DE WADE FILS À ALIOU SALL, LA SAGA DU CLANISME PRÉSIDENTIEL AU SÉNÉGAL
Malgré ses promesses, Macky Sall a cédé au népotisme en nommant son frère à un poste clé. Retour sur cette volte-face et sur l'enracinement de la gestion familiale du pouvoir au Sénégal
Lorsqu'il arrive au pouvoir en 2012, Macky Sall promet de rompre avec les dérives du régime de son prédécesseur Abdoulaye Wade. Parmi ses engagements phares, ne pas mêler sa famille à la gestion des affaires publiques. Pourtant, seulement quelques années plus tard, force est de constater que la promesse n'a pas été tenue.
En décembre 2016, interrogé par Jeune Afrique sur cette question, le chef de l'État jure solennellement: "Je ne mêle jamais ma famille à la gestion du pays". Il précise notamment avoir prévenu dès le début de son mandat son frère Aliou Sall qu'il ne bénéficierait "jamais d'un décret de nomination", comme le rapporte Seneweb.
Mais dix mois plus tard, le 11 septembre 2017, Aliou Sall se voit nommer Directeur général de la Caisse des Dépôts et Consignations par décret présidentiel. Cette volte-face spectaculaire, révélée par Seneweb, suscite l'indignation au Sénégal.

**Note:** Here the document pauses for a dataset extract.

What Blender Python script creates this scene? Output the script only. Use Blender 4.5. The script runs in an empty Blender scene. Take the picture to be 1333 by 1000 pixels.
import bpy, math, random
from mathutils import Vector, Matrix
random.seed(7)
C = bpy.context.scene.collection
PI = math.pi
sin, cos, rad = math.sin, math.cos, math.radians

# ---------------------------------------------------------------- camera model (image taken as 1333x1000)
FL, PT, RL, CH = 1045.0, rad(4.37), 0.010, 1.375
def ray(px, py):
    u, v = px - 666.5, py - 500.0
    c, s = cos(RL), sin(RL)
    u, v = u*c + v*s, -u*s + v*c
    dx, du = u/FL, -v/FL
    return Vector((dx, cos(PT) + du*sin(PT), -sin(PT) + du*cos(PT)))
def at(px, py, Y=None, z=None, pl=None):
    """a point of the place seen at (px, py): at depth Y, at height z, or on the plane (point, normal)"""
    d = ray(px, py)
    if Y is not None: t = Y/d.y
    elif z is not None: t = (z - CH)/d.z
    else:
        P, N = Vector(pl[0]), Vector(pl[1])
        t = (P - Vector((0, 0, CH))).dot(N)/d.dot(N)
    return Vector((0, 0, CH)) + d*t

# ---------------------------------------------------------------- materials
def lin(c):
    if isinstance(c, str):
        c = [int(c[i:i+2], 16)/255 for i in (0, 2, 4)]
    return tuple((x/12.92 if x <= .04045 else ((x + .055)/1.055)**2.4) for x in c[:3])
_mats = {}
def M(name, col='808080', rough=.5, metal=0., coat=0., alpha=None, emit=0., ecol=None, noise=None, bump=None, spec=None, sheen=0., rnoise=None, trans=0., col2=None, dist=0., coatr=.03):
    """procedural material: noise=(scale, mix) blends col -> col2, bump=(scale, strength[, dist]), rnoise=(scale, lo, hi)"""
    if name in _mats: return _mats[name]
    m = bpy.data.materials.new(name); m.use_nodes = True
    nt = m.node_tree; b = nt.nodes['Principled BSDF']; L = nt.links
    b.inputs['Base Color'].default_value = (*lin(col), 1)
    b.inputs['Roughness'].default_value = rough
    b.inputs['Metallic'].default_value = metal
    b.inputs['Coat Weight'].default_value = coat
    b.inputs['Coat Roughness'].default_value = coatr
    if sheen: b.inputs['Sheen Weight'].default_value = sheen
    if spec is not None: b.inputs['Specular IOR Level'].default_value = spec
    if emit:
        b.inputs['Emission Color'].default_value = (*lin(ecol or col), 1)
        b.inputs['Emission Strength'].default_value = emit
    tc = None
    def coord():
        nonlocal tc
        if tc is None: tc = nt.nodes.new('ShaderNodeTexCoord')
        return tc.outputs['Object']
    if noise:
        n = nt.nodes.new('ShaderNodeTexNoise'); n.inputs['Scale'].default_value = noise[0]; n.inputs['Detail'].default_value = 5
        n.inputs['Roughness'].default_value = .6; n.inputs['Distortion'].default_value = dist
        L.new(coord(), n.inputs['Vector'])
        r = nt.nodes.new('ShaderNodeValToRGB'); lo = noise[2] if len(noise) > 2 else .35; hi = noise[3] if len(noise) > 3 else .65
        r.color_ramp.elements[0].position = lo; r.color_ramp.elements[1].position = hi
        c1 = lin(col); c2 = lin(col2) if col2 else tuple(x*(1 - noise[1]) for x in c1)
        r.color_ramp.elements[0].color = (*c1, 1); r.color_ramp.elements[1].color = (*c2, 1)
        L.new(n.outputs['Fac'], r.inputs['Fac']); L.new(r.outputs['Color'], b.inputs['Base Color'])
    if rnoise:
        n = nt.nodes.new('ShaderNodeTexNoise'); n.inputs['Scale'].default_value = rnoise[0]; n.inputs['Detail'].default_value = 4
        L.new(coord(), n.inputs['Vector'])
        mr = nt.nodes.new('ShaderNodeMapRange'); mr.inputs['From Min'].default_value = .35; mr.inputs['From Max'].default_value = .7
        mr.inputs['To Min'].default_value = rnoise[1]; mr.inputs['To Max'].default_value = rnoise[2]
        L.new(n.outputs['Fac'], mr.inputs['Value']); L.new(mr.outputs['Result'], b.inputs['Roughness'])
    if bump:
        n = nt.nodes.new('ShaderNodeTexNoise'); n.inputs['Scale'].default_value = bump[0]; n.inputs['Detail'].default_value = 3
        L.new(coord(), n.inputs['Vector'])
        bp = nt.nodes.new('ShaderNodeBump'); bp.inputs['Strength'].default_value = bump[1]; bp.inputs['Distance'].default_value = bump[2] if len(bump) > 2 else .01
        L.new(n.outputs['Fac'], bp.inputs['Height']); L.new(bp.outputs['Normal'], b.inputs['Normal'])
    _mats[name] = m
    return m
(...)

Les citoyens avaient cru en finir avec ces pratiques à la fois indignes et dommageables pour la démocratie.
Le cas Aliou Sall n'est malheureusement pas isolé. En 2019, une enquête de la BBC le place au cœur d'accusations de corruption liées à l'octroi de licences pétrolières et gazières offshore. Bien qu'il se soit retiré des affaires publiques, le beau-frère du chef de l'État, Mansour Faye, occupe depuis plusieurs années des postes clés au gouvernement selon le site d'information.

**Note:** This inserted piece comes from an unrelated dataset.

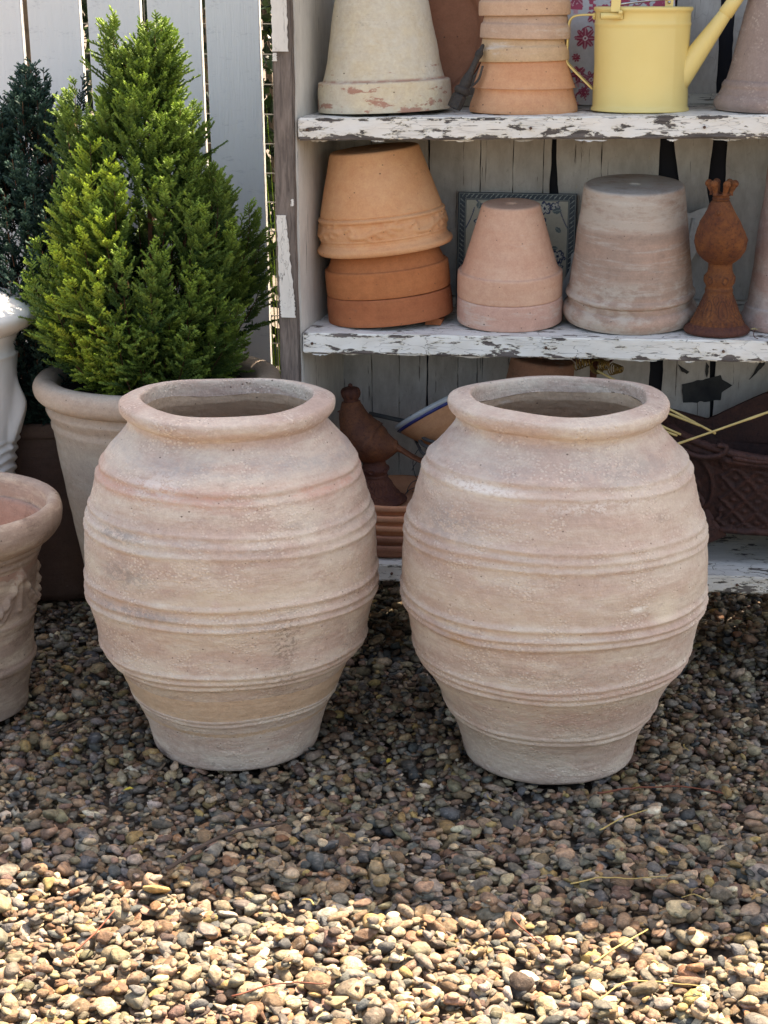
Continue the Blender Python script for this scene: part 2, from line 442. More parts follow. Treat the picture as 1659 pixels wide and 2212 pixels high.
# ------------------------------------------------------------------ fence of white pickets
M_picket = (lambda t: t.out(
    t.mix(t.math('MULTIPLY', t.ramp(t.noise(20, t.map(rot=(0, .5, 0), sc=(1, 1, 3)), 9, .8), (.56, 0.), (.74, 1.)), .5),
          t.mix(t.ramp(t.noise(3, t.map(sc=(2, 2, .6)), 5, .6), (.3, 0.), (.7, 1.)), (.74, .725, .68), (.84, .82, .77)), (.22, .22, .22)),
    .6, t.bump(t.math('ADD', t.noise(24, t.map(sc=(8, 8, .6)), 5, .6), t.math('MULTIPLY', t.noise(9, t.map(sc=(6, 6, .25)), 3, .6), 1.2)), .7, .002), .35))(NT('picket_paint'))
M_raw = flat('raw_timber', (.20, .15, .11), .9, (.10, .08, .06), 25)
FENCE_Y = 4.50
def fence_pt(x): return (x, FENCE_Y - .157 * x)
fence = thing('picket_fence', 'tall fence of broad white painted pickets behind the potted conifers', 'fence', (0, FENCE_Y, 0), (0, 0, -PSI))
PITCH = .158
pk_meshes = [rbox(-.0702, .0702, -.011, .011, .04, 2.12, .3, .0, k, .002).mesh('picket') for k in range(1)]
for k in range(-17, 23):
    ox = -.390 + .022 + k * PITCH + random.uniform(-.002, .002) + (.034 if k > 0 else 0)
    p = put('picket', pk_meshes[0], M_picket, fence, autos=30); p.location = (ox, random.uniform(-.001, .001), 0)
    p.rotation_euler = (0, R(-.9 + random.uniform(-.15, .15)), 0)
for z in (.35, 1.9):
    put('rail', rbox(-3.1, 3.0, .016, .056, z, z + .08, .5), M_raw, fence)
for x in (-2.6, -1.0, .9, 2.7):
    put('post', rbox(x, x + .09, .057, .147, 0, 2.05, .5), M_raw, fence)
roof = thing('added_shade_roof', 'corrugated metal roof added out of view to shade the shelf and jars', 'roof', (.12, 3.60, 2.2), (0, 0, -PSI - R(1.9)))  # unseen roof, added only to cast the shade over the pots
M_shade_roof = flat('grey_roof_metal', (.35, .36, .37), .5, (.28, .28, .28), 8, .4)
xs = np.linspace(-.30, 2.9, 420); V = np.array([(x, y, .012 * math.sin(x * 83) + (y - .0) * -.05) for y in np.linspace(0, 1.08, 8) for x in xs])
V2 = V.copy(); V2[:, 2] += .002
put('shade_roof_sheet', MB().add(V, grid_faces(8, 420)).add(V2, grid_faces(8, 420)), M_shade_roof, roof)
for x in (-.2, 1.3, 2.8): put('shade_roof_rafter', rbox(x, x + .05, .01, 1.08, -.12, -.075, .4), M_raw, roof)
for x in (-.2, 1.3, 2.8): put('post', rbox(x, x + .05, 1.02, 1.07, -2.2, -.12, .5), M_raw, roof)
M_wire = flat('galvanised_wire', (.13, .13, .125), .7, (.08, .08, .075), 60, .2)
mesh_f = thing('wire_mesh_fence', 'galvanised wire mesh seen in the gaps behind the white pickets', 'wire fence', (0, FENCE_Y + .17, 0), (0, 0, -PSI))
hz = MB()
for k in range(28): merge(hz, tube([(-2, 0, .1 + k * .078), (1, 0, .1 + k * .078)], .0016, 5))
put('horizontal_wire', hz, M_wire, mesh_f, kind='stuff')
vt = MB()
for k in range(60): merge(vt, tube([(-2 + k * .05, .003, .05), (-2 + k * .05, .003, 2.2)], .0013, 5))
put('vertical_wire', vt, M_wire, mesh_f, kind='stuff')

def leaf_cloud(n, box, size, cols, seed, strap=False):
    rs = np.random.default_rng(seed); mb = MB()
    P = np.stack([rs.uniform(box[0], box[1], n), rs.uniform(box[2], box[3], n), rs.uniform(box[4], box[5], n)], 1)
    d = rs.normal(size=(n, 3)); d[:, 2] += .5; d /= np.linalg.norm(d, axis=1)[:, None]
    s = np.cross(d, rs.normal(size=(n, 3))); s /= np.linalg.norm(s, axis=1)[:, None]; nn = np.cross(d, s)
    L = size * rs.uniform(.6, 1.4, (n, 1)); Wd = L * .28
    V = np.stack([P, P + d * L * .45 + s * Wd + nn * L * .06, P + d * L, P + d * L * .45 - s * Wd + nn * L * .06], 1).reshape(-1, 3)
    c = np.array(cols)[rs.integers(0, len(cols), n)] * rs.uniform(.7, 1.2, (n, 1))
    mb.add(V, (np.array([[0, 1, 2, 3]])[None] + np.arange(n)[:, None, None] * 4).reshape(-1, 4), np.repeat(c, 4, 0)); return mb
M_leaf = tintmat('broad_leaves', .45, .05, 100, .3, .4)
hd = thing('hedge', 'dark leafy hedge glimpsed through the gaps behind the picket fence', 'hedge', (0, 5.1, 0), (0, 0, -PSI))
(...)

Un indice révélateur d'une gestion familiale du pouvoir que Seneweb dénonce comme étant "clanique". Car les exemples du passé sont nombreux. Sous les régimes socialistes de Senghor et Diouf, des membres de la famille présidentielle comme Adrien Senghor ou Maguette Diouf s'étaient déjà vu confier des portefeuilles ministériels.

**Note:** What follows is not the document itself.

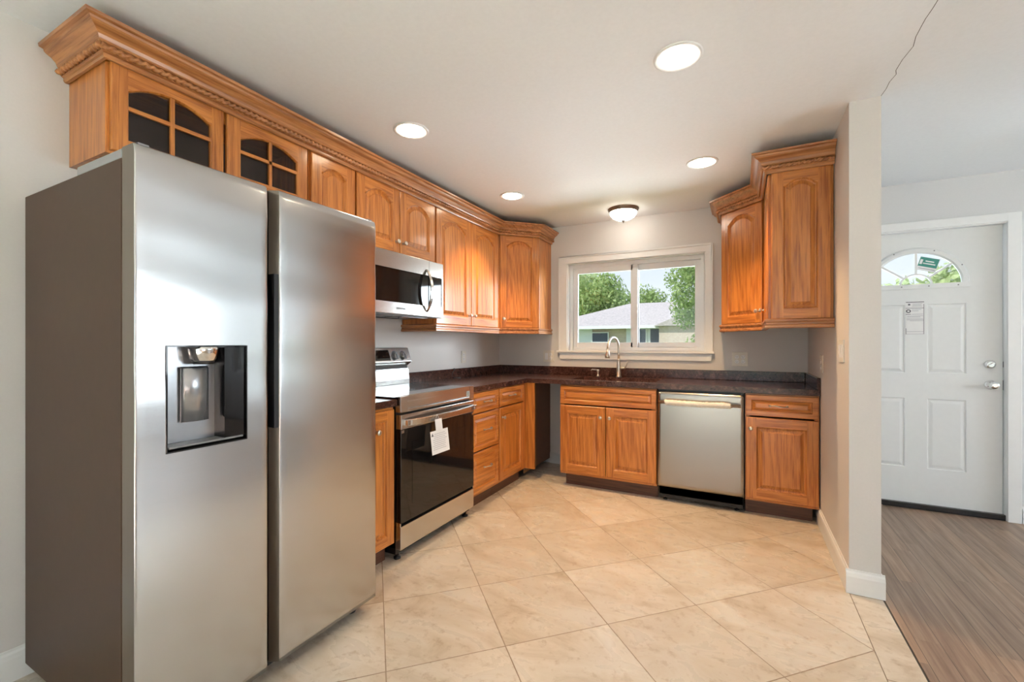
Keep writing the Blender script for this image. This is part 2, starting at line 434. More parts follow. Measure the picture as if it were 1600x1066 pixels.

Mais c'est sans conteste sous Abdoulaye Wade que le népotisme a atteint son paroxysme, avec une mainmise sans partage exercée par son fils Karim sur une multitude de secteurs stratégiques. Sa condamnation pour enrichissement illicite en 2015 laissait espérer un tournant.
Force est de constater selon les observateurs que cet espoir a été déçu. La question du népotisme, récurrente sous nos tropiques, devient aujourd'hui un enjeu majeur de la campagne pour la présidentielle de 2024. Les Sénégalais exigent que les promesses soient enfin suivies d'actes pour en finir avec cette dérive affaiblissant l'État de droit.